Aspira la reflexión del entendimiento transformar la metafísica en una religión “dentro de los confines de la razón”. Se fragua la expiación de ‘la cosa en sí’. Se refuta toda posible ontologización de resultados científicos, toda existencia del ser en cuanto ser y su libre manifestación cabe-sí. Teoría del conocimiento “puro” que ubica, allende el ser total y concreto, el campus de ángeles y demonios en un maloliente saco de gatos, de infinitas posibilidades imaginarias y ensueños. La Religión –la antigua forma del re-ligare- se transforma en mero sentimiento subjetivo, al tiempo que el entendimiento cobra en la realidad la función catequizadora de los fieles, en su incesante rítmica social: surge así la definitiva institucionalización de la religión positiva, de una “única verdad”, para cuyas metas sólo haría falta la instrumentalización y la técnica. El advenimiento de la ratio instrumental, de la nueva religión, se transforma, de ese modo, no en el sueño kantiano de las mayorías ilustradas, sino en la pesadilla de una realidad que extirpó de su seno la objetividad de su propio ser.
La labor iniciada por Hegel encuentra, ahora, su más profundo significado y sentido. Su denuncia intenta fundamentar la posibilidad de una Ontología del ser social, más allá de los anuncios de neón o ‘led’ de una inaprehensible y, por ende, invenerable ontologización que intenta desesperadamente hablar de aquello que Wittgenstein ha prohibido. El ser oculto detrás de la “lumbre” epistemológica es el indicio de un abismo devenido anhelo que, con vehemencia, se busca esperanzar frente a la perentoriedad del juicio kantiano de la razón. La crítica al criticismo sorprende su condición precrítica, y lo absoluto muestra el rostro de lo que lo absoluto mismo más detesta, a saber: la naturaleza inanimada o sujeta a acomodación. Tal es el reverso, la cara oculta, reflexiva, de la responsabilidad intelectual y moral de la ilustración moderna, de la figuración “científica” del entendimiento. Como ha indicado Borges:
Fragmento de vida, ¿Qué has sido?…
Cuánta noche bajo la cual yacía nuestro día
Ahora vemos por espejo, en oscuridad; mas entonces veremos cara a cara; ahora conozco en parte, mas entonces conoceré como soy conocido.
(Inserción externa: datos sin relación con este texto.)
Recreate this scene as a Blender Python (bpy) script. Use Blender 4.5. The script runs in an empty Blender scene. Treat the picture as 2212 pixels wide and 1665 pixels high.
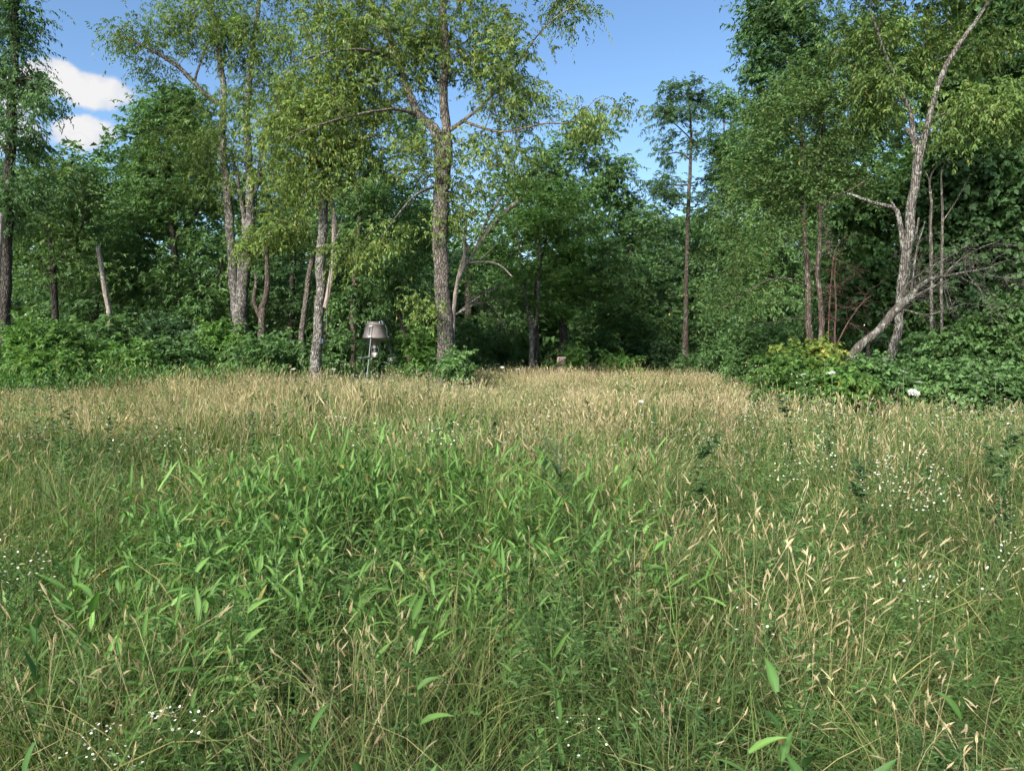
import bpy, math, random
import numpy as np
from mathutils import Vector

# ------------------------------------------------------------------ camera, sky, sun, exposure
SC = bpy.context.scene
COL = SC.collection
RNG = np.random.default_rng(11)
random.seed(5)
F_PX, CX, CY, HORIZON, EYE = 1580.0, 1106.0, 832.5, 730.0, 1.6      # layout units: a 2212-wide picture
PITCH = math.atan((CY - HORIZON) / F_PX)

cam_d = bpy.data.cameras.new('camera')
cam = bpy.data.objects.new('camera', cam_d)
COL.objects.link(cam)
cam.location = (0, 0, EYE)
cam.rotation_euler = (math.pi / 2 - PITCH, 0, 0)
cam_d.sensor_fit = 'HORIZONTAL'
cam_d.sensor_width = 36.0
cam_d.lens = 36.0 * F_PX / 2212.0
cam_d.clip_start = 0.05
cam_d.clip_end = 2000
SC.camera = cam

SUN_EL, SUN_AZ = math.radians(33), math.radians(211)                # azimuth clockwise from +Y: behind the camera, to its left
SUN_DIR = Vector((math.sin(SUN_AZ) * math.cos(SUN_EL), math.cos(SUN_AZ) * math.cos(SUN_EL), math.sin(SUN_EL)))

def at(px, py, Y):
    """point of the place seen at layout position (px, py), Y metres ahead"""
    a, b = (px - CX) / F_PX, (CY - py) / F_PX
    dy = math.cos(PITCH) + b * math.sin(PITCH)
    dz = -math.sin(PITCH) + b * math.cos(PITCH)
    t = Y / dy
    return np.array([a * t, Y, EYE + dz * t])

world = bpy.data.worlds.new('World')
SC.world = world
world.use_nodes = True
wn, wl = world.node_tree.nodes, world.node_tree.links
wn.clear()
w_out = wn.new('ShaderNodeOutputWorld')
w_bg = wn.new('ShaderNodeBackground')
w_bg.inputs['Strength'].default_value = 0.074
w_sky = wn.new('ShaderNodeTexSky')
w_sky.sky_type = 'NISHITA'
w_sky.sun_disc = False
w_sky.sun_elevation = SUN_EL
w_sky.sun_rotation = SUN_AZ
w_sky.air_density = 1.0
w_sky.dust_density = 0.3
w_sky.ozone_density = 3.0
# cumulus: puffs spread round the whole sky, each a rounded direction mask broken up by noise
w_geo = wn.new('ShaderNodeTexCoord')
def wmath(op, a, b=None):
    n = wn.new('ShaderNodeMath'); n.operation = op
    for i, v in enumerate((a, b)):
        if v is None: continue
        if isinstance(v, (int, float)): n.inputs[i].default_value = v
        else: wl.new(v, n.inputs[i])
    return n.outputs[0]
def puff(direction, rad_deg, flat=1.0):
    vm = wn.new('ShaderNodeVectorMath'); vm.operation = 'SUBTRACT'
    vm.inputs[1].default_value = direction
    wl.new(w_geo.outputs['Generated'], vm.inputs[0])
    sc_ = wn.new('ShaderNodeVectorMath'); sc_.operation = 'MULTIPLY'
    sc_.inputs[1].default_value = (1, 1, flat)
    wl.new(vm.outputs[0], sc_.inputs[0])
    ln = wn.new('ShaderNodeVectorMath'); ln.operation = 'LENGTH'
    wl.new(sc_.outputs[0], ln.inputs[0])
    return wmath('SUBTRACT', 1.0, wmath('DIVIDE', ln.outputs['Value'], math.radians(rad_deg)))
def dir_px(px, py):
    v = Vector(at(px, py, 1000.0)) - Vector((0, 0, EYE)); v.normalize(); return v
puffs = [(dir_px(208, 200), 3.4, 2.4), (dir_px(110, 172), 2.5, 1.7), (dir_px(186, 288), 2.4, 1.7), (dir_px(20, 200), 2.8, 1.6), (dir_px(-90, 240), 5.0, 1.7)]
for k in range(7):
    az = math.radians(75 + 36 * k); el = math.radians((17, 26, 14, 30, 20, 24, 16)[k])
    d = Vector((math.sin(az) * math.cos(el), math.cos(az) * math.cos(el), math.sin(el)))
    puffs += [(d, 7.0, 1.8), ((d + Vector((-.08 * math.cos(az), .08 * math.sin(az), .01))).normalized(), 5.5, 1.9)]
acc = None
for d, r, fl in puffs:
    v = puff(d, r, fl)
    acc = v if acc is None else wmath('MAXIMUM', acc, v)
w_noise = wn.new('ShaderNodeTexNoise'); w_noise.inputs['Scale'].default_value = 26; w_noise.inputs['Detail'].default_value = 7
w_noise.inputs['Roughness'].default_value = 0.56
wl.new(w_geo.outputs['Generated'], w_noise.inputs['Vector'])
cl = wmath('ADD', acc, wmath('MULTIPLY', wmath('SUBTRACT', w_noise.outputs['Fac'], 0.5), 1.05))
w_ramp = wn.new('ShaderNodeMapRange'); w_ramp.interpolation_type = 'SMOOTHSTEP'
w_ramp.inputs['From Min'].default_value = 0.14; w_ramp.inputs['From Max'].default_value = 0.42
wl.new(cl, w_ramp.inputs['Value'])
w_cc = wn.new('ShaderNodeMix'); w_cc.data_type = 'RGBA'
w_cc.inputs[6].default_value = (3.0, 3.4, 4.1, 1); w_cc.inputs[7].default_value = (4.5, 4.45, 4.5, 1)
w_n2 = wn.new('ShaderNodeMapRange'); w_n2.inputs['From Min'].default_value = -0.05; w_n2.inputs['From Max'].default_value = 0.40
w_n3 = wn.new('ShaderNodeTexNoise'); w_n3.inputs['Scale'].default_value = 34; w_n3.inputs['Detail'].default_value = 5
wl.new(w_geo.outputs['Generated'], w_n3.inputs['Vector'])
wl.new(wmath('ADD', wmath('MULTIPLY', cl, 0.55), wmath('MULTIPLY', wmath('SUBTRACT', w_n3.outputs['Fac'], 0.5), 1.3)), w_n2.inputs['Value'])
wl.new(w_n2.outputs[0], w_cc.inputs[0])
w_mix = wn.new('ShaderNodeMix'); w_mix.data_type = 'RGBA'
wl.new(w_ramp.outputs[0], w_mix.inputs[0])
w_hsv = wn.new('ShaderNodeHueSaturation'); w_hsv.inputs['Saturation'].default_value = 1.07
wl.new(w_sky.outputs[0], w_hsv.inputs['Color'])
wl.new(w_hsv.outputs[0], w_mix.inputs[6])
wl.new(w_cc.outputs[2], w_mix.inputs[7])
wl.new(w_mix.outputs[2], w_bg.inputs['Color'])
wl.new(w_bg.outputs[0], w_out.inputs['Surface'])

sun_d = bpy.data.lights.new('sun', 'SUN')
sun_d.energy = 3.8
sun_d.angle = math.radians(17.0)
sun_d.color = (1.0, 0.95, 0.86)
sun = bpy.data.objects.new('sun', sun_d)
COL.objects.link(sun)
sun.rotation_euler = (-SUN_DIR).to_track_quat('-Z', 'Y').to_euler()

SC.view_settings.view_transform = 'Standard'
SC.view_settings.look = 'None'
SC.view_settings.gamma = 1.0
SC.view_settings.use_curve_mapping = False
SC.view_settings.exposure = 1.45
SC.render.engine = 'CYCLES'
SC.cycles.max_bounces = 6
SC.cycles.diffuse_bounces = 4
SC.cycles.glossy_bounces = 2
SC.cycles.transmission_bounces = 4
SC.cycles.transparent_max_bounces = 4
SC.cycles.use_denoising = True
SC.cycles.use_adaptive_sampling = True
SC.cycles.adaptive_threshold = 0.04
SC.cycles.adaptive_min_samples = 16

# ------------------------------------------------------------------ materials
def new_mat(name):
    m = bpy.data.materials.new(name); m.use_nodes = True
    n, l = m.node_tree.nodes, m.node_tree.links
    return m, n, l, n['Principled BSDF']

def leaf_mat(name, trans=0.35, rough=0.5, tint_noise=0.35, spec=0.22, per_instance=False):
    m, n, l, p = new_mat(name)
    a = n.new('ShaderNodeAttribute'); a.attribute_name = 'Col'
    hsv = n.new('ShaderNodeHueSaturation')
    geo = n.new('ShaderNodeNewGeometry')
    nz = n.new('ShaderNodeTexNoise'); nz.inputs['Scale'].default_value = 0.9; nz.inputs['Detail'].default_value = 3
    l.new(geo.outputs['Position'], nz.inputs['Vector'])
    mr = n.new('ShaderNodeMapRange')
    mr.inputs['From Min'].default_value = 0.3; mr.inputs['From Max'].default_value = 0.7
    mr.inputs['To Min'].default_value = 1 - tint_noise; mr.inputs['To Max'].default_value = 1 + tint_noise
    l.new(nz.outputs['Fac'], mr.inputs['Value'])
    val = mr.outputs[0]
    if per_instance:
        oi = n.new('ShaderNodeObjectInfo')
        mr2 = n.new('ShaderNodeMapRange'); mr2.inputs['To Min'].default_value = 0.78; mr2.inputs['To Max'].default_value = 1.22
        l.new(oi.outputs['Random'], mr2.inputs['Value'])
        mm = n.new('ShaderNodeMath'); mm.operation = 'MULTIPLY'
        l.new(val, mm.inputs[0]); l.new(mr2.outputs[0], mm.inputs[1]); val = mm.outputs[0]
    l.new(a.outputs['Color'], hsv.inputs['Color']); l.new(val, hsv.inputs['Value'])
    l.new(hsv.outputs['Color'], p.inputs['Base Color'])
    p.inputs['Roughness'].default_value = rough
    p.inputs['Specular IOR Level'].default_value = spec
    t = n.new('ShaderNodeBsdfTranslucent')
    tc = n.new('ShaderNodeMix'); tc.data_type = 'RGBA'; tc.blend_type = 'MULTIPLY'; tc.inputs[0].default_value = 1
    tc.inputs[7].default_value = (1.25, 1.35, 0.7, 1)
    l.new(hsv.outputs['Color'], tc.inputs[6]); l.new(tc.outputs[2], t.inputs['Color'])
    mx = n.new('ShaderNodeMixShader'); mx.inputs[0].default_value = trans
    l.new(p.outputs[0], mx.inputs[1]); l.new(t.outputs[0], mx.inputs[2])
    l.new(mx.outputs[0], n['Material Output'].inputs['Surface'])
    return m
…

Como se podrá observar, la labor es ardua. Pero esa labor pasa por Hegel. Hegel se hace actualidad. La teoría crítica y el historicismo filosófico contemporáneo -como elementos fundamentales que exigen la tarea de repensar el tiempo presente-, forman el hilo conductor que orienta la búsqueda –o más bien, el reencuentro- de la Metafísica. Metafísica comprendida, esta vez, como ontología del ser social, es decir: como la unidad dialéctica –y, por ende, problemática- de la ontología y el historicismo. Se trata, en síntesis, de expresar la oposición de sujeto y objeto, de cosa y método, de ser y conocer, a objeto de sorprenderla en la interdependiente reciprocidad de sus determinaciones, reconociendo, por cierto, la necesidad de la formas propias de la reflexión, de su lucha y de su no prevista o presupuesta conquista abstractamente unitaria. En efecto, en cada una de las determinaciones que pueda sorprender el pensar, se hace patente la no-identidad del sujeto y del objeto, la no coincidencia de lo uno y de lo otro. Y sin embargo, el compendio reconstructivo de dichas determinaciones, la concreta totalidad, el “recuerdo del calvario de los espíritus”, devela, a cada paso, y como resultado de sus puntuales determinaciones –más nunca como ‘método’-, la identidad absoluta que supera y conserva (Aufgehoben) las oposiciones.
Hegel, hoy más que nunca, se vuelve actual, porque como nunca antes su pensamiento confirma ser una provocación, un reto a pensar, a fin de poder traspasar las telarañas que han terminado asfixiando la inteligencia, la acción creadora, la voluntad pensante, que convoca a recomponer el Objetum mentis. Y es por eso mismo que le queda al lector, amigo de la verdad más que de las canonizaciones, el extraordinario esfuerzo de precisar, aquí y ahora, la rosa en la cruz del presente.